5 thoughts on “On ABC Radio National’s ‘Big Ideas’ program: ‘The Dirty War for Europe’s Integrity & Soul’

  1. Dear Yanis

    Your views are insightful and well supported, truly an innovative analysis in the sense that it combines “geo-economics”, geopolitics and humanistic values pursuit in a unique way. But it is reality itself that will be putting all these to the test. And reality, for now and the foreseeable future, is not pointing at the direction that you advocate.

    Apparently, there are three leading economic powers in the Eurozone: Germany primarily, and France & Italy secondarily. The German elite is perfectly happy with the status quo because they and their country are the big winners (to the detriment of all the rest) and thus they will never be convinced to change course just for the sake of “enlightened hegemony”. The only way for them for Germany to compromise away from their current positions is to be forced to do so. Due to the current balance of power, the only way for Germany to listen to the “voice of reason” is to be faced by a solid and determined Franco-Italian coalition. There is no other alternative, for obvious reasons: France or Italy alone simply do not have the power or the “guts” to stand up against the “Reich”, Spain is clearly not a major economic power, other Southern countries including Greece, besides being weak, will not be taken seriously since they are viewed as “beggars” and the United Kingdom is not trusted since it is aiming full force at the dismantling of the Eurozone because its elite has decided that a World without the Euro is better for British overall strategic interests.

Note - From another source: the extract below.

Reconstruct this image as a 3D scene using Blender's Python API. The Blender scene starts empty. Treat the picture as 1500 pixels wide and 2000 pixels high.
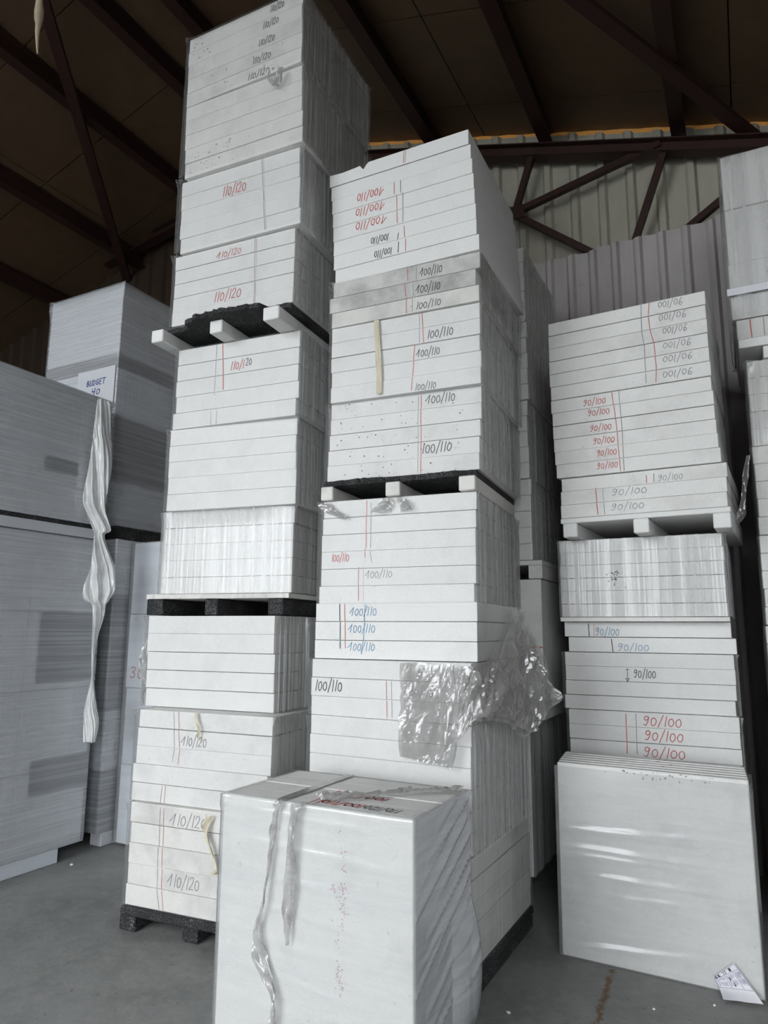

    So, to make my point, do you really see a possibility for such a Franco-Italian coalition to materialise? Do you even see any signs or indications in this direction? Can French and Italian elites, thinkers and opinion makers overcome their respective national “ego” and muster enough will power to discuss a joint strategy and action plan along the lines that you suggest?

    Since I am Greek and I live in Greece, I feel compelled to ask you another practical question, since I respect you as a distinguished and honest thinker: Under the above conditions of unwillingness of the French and Italians to take a stance opposite to Germany, is it really prudent for Greece to stick its neck out alone above the trench line and be exposed to the overwhelming “fire barrage” of Germany? Do you think that, if we seriously challenge the Reich, they will hesitate even for a split second to order “Feuer”, just like they did in the case of Cyprus a few months ago? Would it not be wiser to keep our head down for a few more months or even a couple of years until a more favourable power balance is formed within the Eurozone?
    I would appreciate very much your reply on these.

    • Crucial questions. On the first, I very much fear that France cannot be relied upon. France is more of an impediment to a rational solution than even Germany is. Italy on the other hand is another story. It can be the power that effects change. On the second question, Greece just does not have the luxury of hanging in there, doing as it is told and waiting for someone else to effect a U turn at the European level. Will Germany throw a ‘recalcitrant’ Greece out? There is always a risk of an irrational response from Berlin even to the most rational of Greek demands. However, if Germany could have ridden itself of Greece it would have already done so. Secondly, the more rational, sensible and appealing to the average German the Greek negotiating position the less the chance of a German backclash. In any case, even if we choose the wait and see strategy you are recommending, we will eventually need to put our foot down. The longer we wait the more wretched and weak we shall be when the moment of truth comes.